Krylov Winding and Emergent Coherence in Operator Growth Dynamics
Abstract
The operator wavefunction provides a fine-grained description of quantum chaos and of the irreversible growth of simple operators into increasingly complex ones. Remarkably, at finite temperature this wavefunction can acquire a phase that increases linearly with the operator's size, a phenomenon called size winding. Although size winding occurs naturally in a holographic setting, the emergence of a coherent phase in a scrambled operator remains mysterious from the standpoint of a thermalizing quantum many-body system. In this work, we elucidate this phenomenon by introducing the related concept of Krylov winding, whereby the operator wavefunction acquires a phase which winds linearly with the Krylov index. We show that Krylov winding is a generic feature of quantum chaotic systems and is a direct consequence of the universal operator growth bound hypothesis.

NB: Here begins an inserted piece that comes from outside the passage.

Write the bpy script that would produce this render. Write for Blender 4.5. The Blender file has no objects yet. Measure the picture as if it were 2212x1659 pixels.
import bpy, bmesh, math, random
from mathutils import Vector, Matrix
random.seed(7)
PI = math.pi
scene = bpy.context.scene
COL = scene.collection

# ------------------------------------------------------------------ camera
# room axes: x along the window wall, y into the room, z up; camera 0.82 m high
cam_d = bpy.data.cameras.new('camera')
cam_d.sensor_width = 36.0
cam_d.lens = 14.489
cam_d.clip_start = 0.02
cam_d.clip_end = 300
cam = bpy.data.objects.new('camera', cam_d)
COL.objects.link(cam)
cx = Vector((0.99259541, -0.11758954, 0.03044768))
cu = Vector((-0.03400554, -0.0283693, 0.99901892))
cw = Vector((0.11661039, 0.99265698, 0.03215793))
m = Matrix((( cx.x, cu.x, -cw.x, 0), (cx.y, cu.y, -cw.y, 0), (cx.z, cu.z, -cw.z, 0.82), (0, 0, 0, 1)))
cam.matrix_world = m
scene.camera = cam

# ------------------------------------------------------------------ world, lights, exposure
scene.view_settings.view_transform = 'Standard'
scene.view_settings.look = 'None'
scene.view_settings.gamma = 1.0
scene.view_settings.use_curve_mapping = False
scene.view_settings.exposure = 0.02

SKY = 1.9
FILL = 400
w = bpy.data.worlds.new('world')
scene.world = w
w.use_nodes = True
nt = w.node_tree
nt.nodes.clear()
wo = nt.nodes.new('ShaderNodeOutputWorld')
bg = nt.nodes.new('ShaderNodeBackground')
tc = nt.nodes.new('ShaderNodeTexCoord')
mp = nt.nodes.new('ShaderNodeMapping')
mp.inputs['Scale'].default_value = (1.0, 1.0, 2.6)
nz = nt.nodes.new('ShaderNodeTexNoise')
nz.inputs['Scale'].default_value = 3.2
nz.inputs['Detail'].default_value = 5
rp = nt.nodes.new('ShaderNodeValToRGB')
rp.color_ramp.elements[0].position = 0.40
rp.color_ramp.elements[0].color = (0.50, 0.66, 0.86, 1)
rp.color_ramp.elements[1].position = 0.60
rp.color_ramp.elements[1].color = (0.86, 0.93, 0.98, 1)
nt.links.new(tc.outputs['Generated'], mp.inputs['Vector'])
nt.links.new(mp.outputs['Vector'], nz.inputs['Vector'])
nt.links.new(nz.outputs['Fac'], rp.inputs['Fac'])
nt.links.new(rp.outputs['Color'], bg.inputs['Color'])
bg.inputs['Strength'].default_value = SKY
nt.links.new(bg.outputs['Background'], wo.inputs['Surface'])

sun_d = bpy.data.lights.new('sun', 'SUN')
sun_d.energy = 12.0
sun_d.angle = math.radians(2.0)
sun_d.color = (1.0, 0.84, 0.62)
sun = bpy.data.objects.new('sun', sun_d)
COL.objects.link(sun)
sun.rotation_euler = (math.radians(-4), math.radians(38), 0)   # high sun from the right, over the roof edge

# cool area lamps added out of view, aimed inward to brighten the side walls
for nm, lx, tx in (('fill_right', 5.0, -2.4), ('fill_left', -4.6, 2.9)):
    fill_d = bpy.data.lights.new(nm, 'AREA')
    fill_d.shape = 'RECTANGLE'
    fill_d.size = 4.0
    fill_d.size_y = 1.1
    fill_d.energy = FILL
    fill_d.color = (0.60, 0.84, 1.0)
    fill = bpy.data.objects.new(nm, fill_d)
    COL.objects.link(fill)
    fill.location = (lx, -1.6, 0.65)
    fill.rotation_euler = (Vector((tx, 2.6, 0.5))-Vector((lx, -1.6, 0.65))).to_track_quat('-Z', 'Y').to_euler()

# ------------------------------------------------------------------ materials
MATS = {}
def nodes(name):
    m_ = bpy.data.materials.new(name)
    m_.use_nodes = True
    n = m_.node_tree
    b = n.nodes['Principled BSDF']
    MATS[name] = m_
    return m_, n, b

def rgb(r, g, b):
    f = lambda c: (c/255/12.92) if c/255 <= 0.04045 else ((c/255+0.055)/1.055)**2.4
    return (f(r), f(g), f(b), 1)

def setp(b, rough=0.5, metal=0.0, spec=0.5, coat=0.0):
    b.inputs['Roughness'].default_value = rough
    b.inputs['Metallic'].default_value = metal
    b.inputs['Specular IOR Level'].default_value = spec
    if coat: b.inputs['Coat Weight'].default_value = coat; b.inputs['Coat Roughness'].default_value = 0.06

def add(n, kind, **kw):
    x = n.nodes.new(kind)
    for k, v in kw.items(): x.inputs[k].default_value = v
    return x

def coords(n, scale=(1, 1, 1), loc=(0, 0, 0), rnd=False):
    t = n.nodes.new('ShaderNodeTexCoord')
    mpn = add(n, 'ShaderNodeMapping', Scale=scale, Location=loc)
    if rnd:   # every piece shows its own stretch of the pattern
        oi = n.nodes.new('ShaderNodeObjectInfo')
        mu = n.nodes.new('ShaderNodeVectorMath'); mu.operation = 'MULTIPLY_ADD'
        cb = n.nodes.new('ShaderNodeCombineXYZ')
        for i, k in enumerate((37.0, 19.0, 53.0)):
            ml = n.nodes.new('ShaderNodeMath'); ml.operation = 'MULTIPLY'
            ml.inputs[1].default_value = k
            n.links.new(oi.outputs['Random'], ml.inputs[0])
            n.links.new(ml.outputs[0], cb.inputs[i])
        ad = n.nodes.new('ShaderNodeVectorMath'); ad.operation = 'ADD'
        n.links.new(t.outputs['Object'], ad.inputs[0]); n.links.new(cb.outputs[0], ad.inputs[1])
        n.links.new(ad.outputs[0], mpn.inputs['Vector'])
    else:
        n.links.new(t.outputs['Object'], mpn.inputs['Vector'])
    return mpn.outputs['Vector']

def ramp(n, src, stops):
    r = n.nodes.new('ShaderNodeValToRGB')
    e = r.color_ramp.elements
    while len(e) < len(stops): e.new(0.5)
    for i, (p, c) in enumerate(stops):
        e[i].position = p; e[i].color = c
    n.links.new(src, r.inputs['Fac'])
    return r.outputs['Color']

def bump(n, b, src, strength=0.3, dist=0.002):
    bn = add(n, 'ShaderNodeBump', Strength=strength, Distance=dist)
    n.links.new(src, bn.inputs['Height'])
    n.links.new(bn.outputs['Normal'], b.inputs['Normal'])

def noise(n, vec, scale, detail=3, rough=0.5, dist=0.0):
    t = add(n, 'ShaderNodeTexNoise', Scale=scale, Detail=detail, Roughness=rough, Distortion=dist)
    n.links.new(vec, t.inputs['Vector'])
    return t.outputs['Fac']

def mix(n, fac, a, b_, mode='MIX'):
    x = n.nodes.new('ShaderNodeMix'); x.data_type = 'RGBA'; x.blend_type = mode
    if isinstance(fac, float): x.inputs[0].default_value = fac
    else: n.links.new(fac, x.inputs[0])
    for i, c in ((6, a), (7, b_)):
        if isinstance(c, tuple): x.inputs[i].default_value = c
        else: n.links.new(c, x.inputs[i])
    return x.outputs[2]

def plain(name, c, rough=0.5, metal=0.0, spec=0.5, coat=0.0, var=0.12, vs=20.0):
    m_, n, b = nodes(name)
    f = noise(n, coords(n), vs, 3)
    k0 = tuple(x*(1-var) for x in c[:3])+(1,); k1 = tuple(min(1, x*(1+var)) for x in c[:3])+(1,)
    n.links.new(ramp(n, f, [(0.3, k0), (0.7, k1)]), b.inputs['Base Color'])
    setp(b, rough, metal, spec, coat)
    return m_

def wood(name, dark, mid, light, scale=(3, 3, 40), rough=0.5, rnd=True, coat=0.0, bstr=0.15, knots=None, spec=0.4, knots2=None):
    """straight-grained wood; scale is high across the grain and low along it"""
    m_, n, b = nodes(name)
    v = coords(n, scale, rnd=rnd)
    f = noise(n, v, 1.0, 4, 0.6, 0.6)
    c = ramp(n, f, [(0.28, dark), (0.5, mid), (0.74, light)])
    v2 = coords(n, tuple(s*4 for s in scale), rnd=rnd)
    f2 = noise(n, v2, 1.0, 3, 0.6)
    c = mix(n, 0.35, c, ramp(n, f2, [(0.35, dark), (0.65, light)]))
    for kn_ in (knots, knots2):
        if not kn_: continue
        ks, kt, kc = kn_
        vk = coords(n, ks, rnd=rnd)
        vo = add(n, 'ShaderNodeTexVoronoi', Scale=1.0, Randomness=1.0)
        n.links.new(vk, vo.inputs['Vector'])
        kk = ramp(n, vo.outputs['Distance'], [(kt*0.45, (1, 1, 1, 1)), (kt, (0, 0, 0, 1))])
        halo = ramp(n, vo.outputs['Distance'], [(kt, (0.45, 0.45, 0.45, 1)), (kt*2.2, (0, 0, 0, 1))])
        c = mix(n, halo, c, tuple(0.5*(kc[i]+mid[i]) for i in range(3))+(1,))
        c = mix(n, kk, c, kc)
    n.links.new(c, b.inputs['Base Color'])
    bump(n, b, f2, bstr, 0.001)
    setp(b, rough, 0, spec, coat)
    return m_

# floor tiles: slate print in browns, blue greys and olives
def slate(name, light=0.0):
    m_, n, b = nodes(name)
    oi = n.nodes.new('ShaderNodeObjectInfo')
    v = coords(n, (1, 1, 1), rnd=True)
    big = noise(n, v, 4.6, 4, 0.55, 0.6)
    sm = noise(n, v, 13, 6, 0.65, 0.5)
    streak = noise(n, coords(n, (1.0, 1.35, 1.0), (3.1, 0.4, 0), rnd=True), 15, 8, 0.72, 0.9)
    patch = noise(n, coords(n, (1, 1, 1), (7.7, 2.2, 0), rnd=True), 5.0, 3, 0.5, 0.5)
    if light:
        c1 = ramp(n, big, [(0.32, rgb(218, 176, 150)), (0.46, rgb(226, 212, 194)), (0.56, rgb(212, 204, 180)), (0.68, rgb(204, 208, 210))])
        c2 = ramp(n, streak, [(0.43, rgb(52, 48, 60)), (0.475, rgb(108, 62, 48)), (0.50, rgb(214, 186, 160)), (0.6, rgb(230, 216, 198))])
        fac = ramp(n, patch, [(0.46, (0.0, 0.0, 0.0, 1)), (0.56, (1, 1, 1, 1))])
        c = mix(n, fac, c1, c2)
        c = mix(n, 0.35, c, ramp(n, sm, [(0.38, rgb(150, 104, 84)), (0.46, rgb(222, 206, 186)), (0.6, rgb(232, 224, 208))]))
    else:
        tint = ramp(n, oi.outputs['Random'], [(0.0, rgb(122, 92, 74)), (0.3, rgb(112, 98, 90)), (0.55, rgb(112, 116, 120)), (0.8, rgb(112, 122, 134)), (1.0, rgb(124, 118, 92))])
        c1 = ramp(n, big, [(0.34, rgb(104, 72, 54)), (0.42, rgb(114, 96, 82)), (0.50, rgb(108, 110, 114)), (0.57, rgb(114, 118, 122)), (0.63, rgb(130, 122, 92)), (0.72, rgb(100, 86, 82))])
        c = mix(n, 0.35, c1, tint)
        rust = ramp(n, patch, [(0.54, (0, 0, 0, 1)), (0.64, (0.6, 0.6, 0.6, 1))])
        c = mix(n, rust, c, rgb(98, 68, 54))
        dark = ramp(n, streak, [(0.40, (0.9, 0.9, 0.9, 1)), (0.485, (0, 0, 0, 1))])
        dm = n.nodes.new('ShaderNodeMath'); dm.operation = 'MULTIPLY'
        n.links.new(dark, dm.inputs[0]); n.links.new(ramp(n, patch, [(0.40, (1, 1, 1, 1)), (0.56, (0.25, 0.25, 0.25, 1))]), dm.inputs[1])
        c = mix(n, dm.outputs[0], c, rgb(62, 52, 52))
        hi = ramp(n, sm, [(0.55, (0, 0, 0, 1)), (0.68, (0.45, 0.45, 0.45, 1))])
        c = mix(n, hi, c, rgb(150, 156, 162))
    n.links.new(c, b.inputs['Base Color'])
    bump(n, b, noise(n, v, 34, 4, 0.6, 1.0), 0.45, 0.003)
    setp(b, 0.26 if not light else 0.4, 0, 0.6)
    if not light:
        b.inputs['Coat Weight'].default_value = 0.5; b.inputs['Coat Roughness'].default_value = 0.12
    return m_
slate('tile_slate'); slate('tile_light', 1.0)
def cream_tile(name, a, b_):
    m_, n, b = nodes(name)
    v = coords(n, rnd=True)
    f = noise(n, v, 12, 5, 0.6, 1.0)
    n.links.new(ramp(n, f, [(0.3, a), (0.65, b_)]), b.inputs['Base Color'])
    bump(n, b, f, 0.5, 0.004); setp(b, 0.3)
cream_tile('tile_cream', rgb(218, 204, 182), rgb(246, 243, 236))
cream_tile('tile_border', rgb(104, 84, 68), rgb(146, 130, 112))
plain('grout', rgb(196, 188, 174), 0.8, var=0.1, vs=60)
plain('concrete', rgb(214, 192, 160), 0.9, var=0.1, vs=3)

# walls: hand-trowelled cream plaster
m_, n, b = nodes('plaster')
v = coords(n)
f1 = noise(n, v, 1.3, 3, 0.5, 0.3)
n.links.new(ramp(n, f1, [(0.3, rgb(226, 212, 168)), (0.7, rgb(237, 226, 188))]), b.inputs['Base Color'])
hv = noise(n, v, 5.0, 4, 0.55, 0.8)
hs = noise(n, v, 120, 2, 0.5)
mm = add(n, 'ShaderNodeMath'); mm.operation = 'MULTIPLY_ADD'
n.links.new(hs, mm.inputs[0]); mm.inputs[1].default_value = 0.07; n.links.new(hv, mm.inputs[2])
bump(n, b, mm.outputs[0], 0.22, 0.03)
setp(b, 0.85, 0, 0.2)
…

It gives rise to size winding under two additional conditions: (i) a low-rank mapping between the Krylov and size bases, which ensures phase alignment among operators of the same size, and (ii) the saturation of the ``chaos-operator growth'' bound λL ≤ 2 α (with λL the Lyapunov exponent and α the growth rate), which ensures a linear phase dependence on size. For systems which do not saturate this bound, with h = λL / 2α <1, the winding with Pauli size becomes superlinear, behaving as 1/h. We illustrate these results with two classes of microscopic models: the Sachdev-Ye-Kitaev (SYK) model and its variants, and a disordered k-local spin model.